» **Requirement**
What follows is a listing. Return every line of it exactly.

» **Available data**

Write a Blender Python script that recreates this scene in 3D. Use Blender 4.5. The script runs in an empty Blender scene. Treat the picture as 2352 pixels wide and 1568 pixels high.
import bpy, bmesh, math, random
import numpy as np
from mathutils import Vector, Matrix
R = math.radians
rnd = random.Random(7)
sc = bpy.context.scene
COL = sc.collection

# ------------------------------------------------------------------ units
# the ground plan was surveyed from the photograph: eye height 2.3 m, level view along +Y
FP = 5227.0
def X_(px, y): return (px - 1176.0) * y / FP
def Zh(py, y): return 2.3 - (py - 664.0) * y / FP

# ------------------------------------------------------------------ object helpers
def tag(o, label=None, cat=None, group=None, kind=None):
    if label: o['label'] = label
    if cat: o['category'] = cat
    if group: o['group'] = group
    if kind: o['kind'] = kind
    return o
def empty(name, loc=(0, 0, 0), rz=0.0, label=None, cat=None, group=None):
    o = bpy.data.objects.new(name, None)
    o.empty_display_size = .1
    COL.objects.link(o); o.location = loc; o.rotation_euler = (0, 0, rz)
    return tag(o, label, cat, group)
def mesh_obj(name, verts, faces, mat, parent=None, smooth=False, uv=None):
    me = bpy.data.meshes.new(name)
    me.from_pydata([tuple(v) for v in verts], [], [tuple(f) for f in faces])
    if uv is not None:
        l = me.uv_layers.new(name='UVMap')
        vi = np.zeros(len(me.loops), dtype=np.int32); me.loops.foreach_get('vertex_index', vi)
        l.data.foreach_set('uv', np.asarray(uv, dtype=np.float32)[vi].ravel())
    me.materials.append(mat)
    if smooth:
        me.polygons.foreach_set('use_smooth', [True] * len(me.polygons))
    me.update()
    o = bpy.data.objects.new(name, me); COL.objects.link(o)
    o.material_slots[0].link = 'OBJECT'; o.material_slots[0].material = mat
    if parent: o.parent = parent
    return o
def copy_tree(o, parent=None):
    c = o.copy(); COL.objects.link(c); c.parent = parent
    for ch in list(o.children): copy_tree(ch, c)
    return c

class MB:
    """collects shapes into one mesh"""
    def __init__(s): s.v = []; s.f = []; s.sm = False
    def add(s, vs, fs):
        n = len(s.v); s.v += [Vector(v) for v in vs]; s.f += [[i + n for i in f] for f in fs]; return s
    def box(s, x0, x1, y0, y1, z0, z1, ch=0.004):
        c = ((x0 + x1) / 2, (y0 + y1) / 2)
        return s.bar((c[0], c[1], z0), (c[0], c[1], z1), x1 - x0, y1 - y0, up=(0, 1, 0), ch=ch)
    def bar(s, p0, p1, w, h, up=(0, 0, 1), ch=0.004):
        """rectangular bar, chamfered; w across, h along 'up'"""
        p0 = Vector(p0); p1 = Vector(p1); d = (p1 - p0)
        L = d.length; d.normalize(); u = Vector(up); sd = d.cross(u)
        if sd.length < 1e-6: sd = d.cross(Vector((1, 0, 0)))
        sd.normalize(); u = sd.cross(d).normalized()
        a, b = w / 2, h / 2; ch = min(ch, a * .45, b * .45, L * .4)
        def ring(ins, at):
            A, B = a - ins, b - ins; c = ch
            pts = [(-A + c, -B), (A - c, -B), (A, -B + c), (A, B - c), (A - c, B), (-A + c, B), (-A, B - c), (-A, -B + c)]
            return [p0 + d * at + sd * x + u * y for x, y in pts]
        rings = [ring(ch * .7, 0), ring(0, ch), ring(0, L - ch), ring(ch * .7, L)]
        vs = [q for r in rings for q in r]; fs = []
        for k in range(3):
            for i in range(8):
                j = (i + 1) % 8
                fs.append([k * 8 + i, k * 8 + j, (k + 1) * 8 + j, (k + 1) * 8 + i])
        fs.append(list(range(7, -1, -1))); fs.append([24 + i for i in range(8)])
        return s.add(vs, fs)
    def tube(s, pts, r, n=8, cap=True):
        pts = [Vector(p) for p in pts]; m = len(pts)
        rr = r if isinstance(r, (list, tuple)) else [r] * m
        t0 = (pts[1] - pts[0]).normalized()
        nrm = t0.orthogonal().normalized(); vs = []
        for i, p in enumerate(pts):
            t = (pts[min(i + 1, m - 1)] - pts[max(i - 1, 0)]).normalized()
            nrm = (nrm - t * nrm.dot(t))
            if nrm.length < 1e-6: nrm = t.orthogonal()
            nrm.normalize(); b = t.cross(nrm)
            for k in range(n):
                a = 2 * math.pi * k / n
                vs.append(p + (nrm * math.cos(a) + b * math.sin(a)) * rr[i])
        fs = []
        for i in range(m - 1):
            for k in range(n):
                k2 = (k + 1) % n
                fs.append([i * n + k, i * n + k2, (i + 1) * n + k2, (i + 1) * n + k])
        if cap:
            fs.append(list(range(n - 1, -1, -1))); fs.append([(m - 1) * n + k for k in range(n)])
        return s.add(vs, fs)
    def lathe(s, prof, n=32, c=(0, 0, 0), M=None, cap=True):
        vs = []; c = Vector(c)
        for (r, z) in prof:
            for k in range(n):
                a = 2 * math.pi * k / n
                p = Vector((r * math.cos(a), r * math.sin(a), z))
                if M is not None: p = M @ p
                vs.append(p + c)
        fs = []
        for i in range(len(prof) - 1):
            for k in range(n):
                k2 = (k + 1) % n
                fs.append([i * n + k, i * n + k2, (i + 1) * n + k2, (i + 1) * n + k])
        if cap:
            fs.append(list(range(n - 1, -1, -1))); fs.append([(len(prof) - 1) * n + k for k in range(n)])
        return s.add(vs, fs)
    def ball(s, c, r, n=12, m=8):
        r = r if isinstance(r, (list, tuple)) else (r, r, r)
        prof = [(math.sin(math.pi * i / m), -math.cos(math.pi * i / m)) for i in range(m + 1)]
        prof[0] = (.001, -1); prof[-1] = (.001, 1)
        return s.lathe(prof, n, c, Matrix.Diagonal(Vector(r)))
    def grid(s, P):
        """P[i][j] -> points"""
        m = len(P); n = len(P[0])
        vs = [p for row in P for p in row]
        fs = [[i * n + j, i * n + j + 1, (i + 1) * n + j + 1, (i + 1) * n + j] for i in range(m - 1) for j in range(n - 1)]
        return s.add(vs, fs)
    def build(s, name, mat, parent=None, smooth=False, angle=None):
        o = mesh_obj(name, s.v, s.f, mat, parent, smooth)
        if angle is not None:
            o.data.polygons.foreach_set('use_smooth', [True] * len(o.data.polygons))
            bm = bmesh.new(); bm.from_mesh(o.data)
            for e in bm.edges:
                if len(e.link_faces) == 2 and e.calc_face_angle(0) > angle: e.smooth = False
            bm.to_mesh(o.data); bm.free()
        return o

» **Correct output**
Write a Blender Python script that recreates this scene in 3D. Use Blender 4.5. The script runs in an empty Blender scene. Treat the picture as 2352 pixels wide and 1568 pixels high.
import bpy, bmesh, math, random
import numpy as np
from mathutils import Vector, Matrix
R = math.radians
rnd = random.Random(7)
sc = bpy.context.scene
COL = sc.collection

# ------------------------------------------------------------------ units
# the ground plan was surveyed from the photograph: eye height 2.3 m, level view along +Y
FP = 5227.0
def X_(px, y): return (px - 1176.0) * y / FP
def Zh(py, y): return 2.3 - (py - 664.0) * y / FP

# ------------------------------------------------------------------ object helpers
def tag(o, label=None, cat=None, group=None, kind=None):
    if label: o['label'] = label
    if cat: o['category'] = cat
    if group: o['group'] = group
    if kind: o['kind'] = kind
    return o
def empty(name, loc=(0, 0, 0), rz=0.0, label=None, cat=None, group=None):
    o = bpy.data.objects.new(name, None)
    o.empty_display_size = .1
    COL.objects.link(o); o.location = loc; o.rotation_euler = (0, 0, rz)
    return tag(o, label, cat, group)
def mesh_obj(name, verts, faces, mat, parent=None, smooth=False, uv=None):
    me = bpy.data.meshes.new(name)
    me.from_pydata([tuple(v) for v in verts], [], [tuple(f) for f in faces])
    if uv is not None:
        l = me.uv_layers.new(name='UVMap')
        vi = np.zeros(len(me.loops), dtype=np.int32); me.loops.foreach_get('vertex_index', vi)
        l.data.foreach_set('uv', np.asarray(uv, dtype=np.float32)[vi].ravel())
    me.materials.append(mat)
    if smooth:
        me.polygons.foreach_set('use_smooth', [True] * len(me.polygons))
    me.update()
    o = bpy.data.objects.new(name, me); COL.objects.link(o)
    o.material_slots[0].link = 'OBJECT'; o.material_slots[0].material = mat
    if parent: o.parent = parent
    return o
def copy_tree(o, parent=None):
    c = o.copy(); COL.objects.link(c); c.parent = parent
    for ch in list(o.children): copy_tree(ch, c)
    return c

class MB:
    """collects shapes into one mesh"""
    def __init__(s): s.v = []; s.f = []; s.sm = False
    def add(s, vs, fs):
        n = len(s.v); s.v += [Vector(v) for v in vs]; s.f += [[i + n for i in f] for f in fs]; return s
    def box(s, x0, x1, y0, y1, z0, z1, ch=0.004):
        c = ((x0 + x1) / 2, (y0 + y1) / 2)
        return s.bar((c[0], c[1], z0), (c[0], c[1], z1), x1 - x0, y1 - y0, up=(0, 1, 0), ch=ch)
    def bar(s, p0, p1, w, h, up=(0, 0, 1), ch=0.004):
        """rectangular bar, chamfered; w across, h along 'up'"""
        p0 = Vector(p0); p1 = Vector(p1); d = (p1 - p0)
        L = d.length; d.normalize(); u = Vector(up); sd = d.cross(u)
        if sd.length < 1e-6: sd = d.cross(Vector((1, 0, 0)))
        sd.normalize(); u = sd.cross(d).normalized()
        a, b = w / 2, h / 2; ch = min(ch, a * .45, b * .45, L * .4)
        def ring(ins, at):
            A, B = a - ins, b - ins; c = ch
            pts = [(-A + c, -B), (A - c, -B), (A, -B + c), (A, B - c), (A - c, B), (-A + c, B), (-A, B - c), (-A, -B + c)]
            return [p0 + d * at + sd * x + u * y for x, y in pts]
        rings = [ring(ch * .7, 0), ring(0, ch), ring(0, L - ch), ring(ch * .7, L)]
        vs = [q for r in rings for q in r]; fs = []
        for k in range(3):
            for i in range(8):
                j = (i + 1) % 8
                fs.append([k * 8 + i, k * 8 + j, (k + 1) * 8 + j, (k + 1) * 8 + i])
        fs.append(list(range(7, -1, -1))); fs.append([24 + i for i in range(8)])
        return s.add(vs, fs)
    def tube(s, pts, r, n=8, cap=True):
        pts = [Vector(p) for p in pts]; m = len(pts)
        rr = r if isinstance(r, (list, tuple)) else [r] * m
        t0 = (pts[1] - pts[0]).normalized()
        nrm = t0.orthogonal().normalized(); vs = []
        for i, p in enumerate(pts):
            t = (pts[min(i + 1, m - 1)] - pts[max(i - 1, 0)]).normalized()
            nrm = (nrm - t * nrm.dot(t))
            if nrm.length < 1e-6: nrm = t.orthogonal()
            nrm.normalize(); b = t.cross(nrm)
            for k in range(n):
                a = 2 * math.pi * k / n
                vs.append(p + (nrm * math.cos(a) + b * math.sin(a)) * rr[i])
        fs = []
        for i in range(m - 1):
            for k in range(n):
                k2 = (k + 1) % n
                fs.append([i * n + k, i * n + k2, (i + 1) * n + k2, (i + 1) * n + k])
        if cap:
            fs.append(list(range(n - 1, -1, -1))); fs.append([(m - 1) * n + k for k in range(n)])
        return s.add(vs, fs)
    def lathe(s, prof, n=32, c=(0, 0, 0), M=None, cap=True):
        vs = []; c = Vector(c)
        for (r, z) in prof:
            for k in range(n):
                a = 2 * math.pi * k / n
                p = Vector((r * math.cos(a), r * math.sin(a), z))
                if M is not None: p = M @ p
                vs.append(p + c)
        fs = []
        for i in range(len(prof) - 1):
            for k in range(n):
                k2 = (k + 1) % n
                fs.append([i * n + k, i * n + k2, (i + 1) * n + k2, (i + 1) * n + k])
        if cap:
            fs.append(list(range(n - 1, -1, -1))); fs.append([(len(prof) - 1) * n + k for k in range(n)])
        return s.add(vs, fs)
    def ball(s, c, r, n=12, m=8):
        r = r if isinstance(r, (list, tuple)) else (r, r, r)
        prof = [(math.sin(math.pi * i / m), -math.cos(math.pi * i / m)) for i in range(m + 1)]
        prof[0] = (.001, -1); prof[-1] = (.001, 1)
        return s.lathe(prof, n, c, Matrix.Diagonal(Vector(r)))
    def grid(s, P):
        """P[i][j] -> points"""
        m = len(P); n = len(P[0])
        vs = [p for row in P for p in row]
        fs = [[i * n + j, i * n + j + 1, (i + 1) * n + j + 1, (i + 1) * n + j] for i in range(m - 1) for j in range(n - 1)]
        return s.add(vs, fs)
    def build(s, name, mat, parent=None, smooth=False, angle=None):
        o = mesh_obj(name, s.v, s.f, mat, parent, smooth)
        if angle is not None:
            o.data.polygons.foreach_set('use_smooth', [True] * len(o.data.polygons))
            bm = bmesh.new(); bm.from_mesh(o.data)
            for e in bm.edges:
                if len(e.link_faces) == 2 and e.calc_face_angle(0) > angle: e.smooth = False
            bm.to_mesh(o.data); bm.free()
        return o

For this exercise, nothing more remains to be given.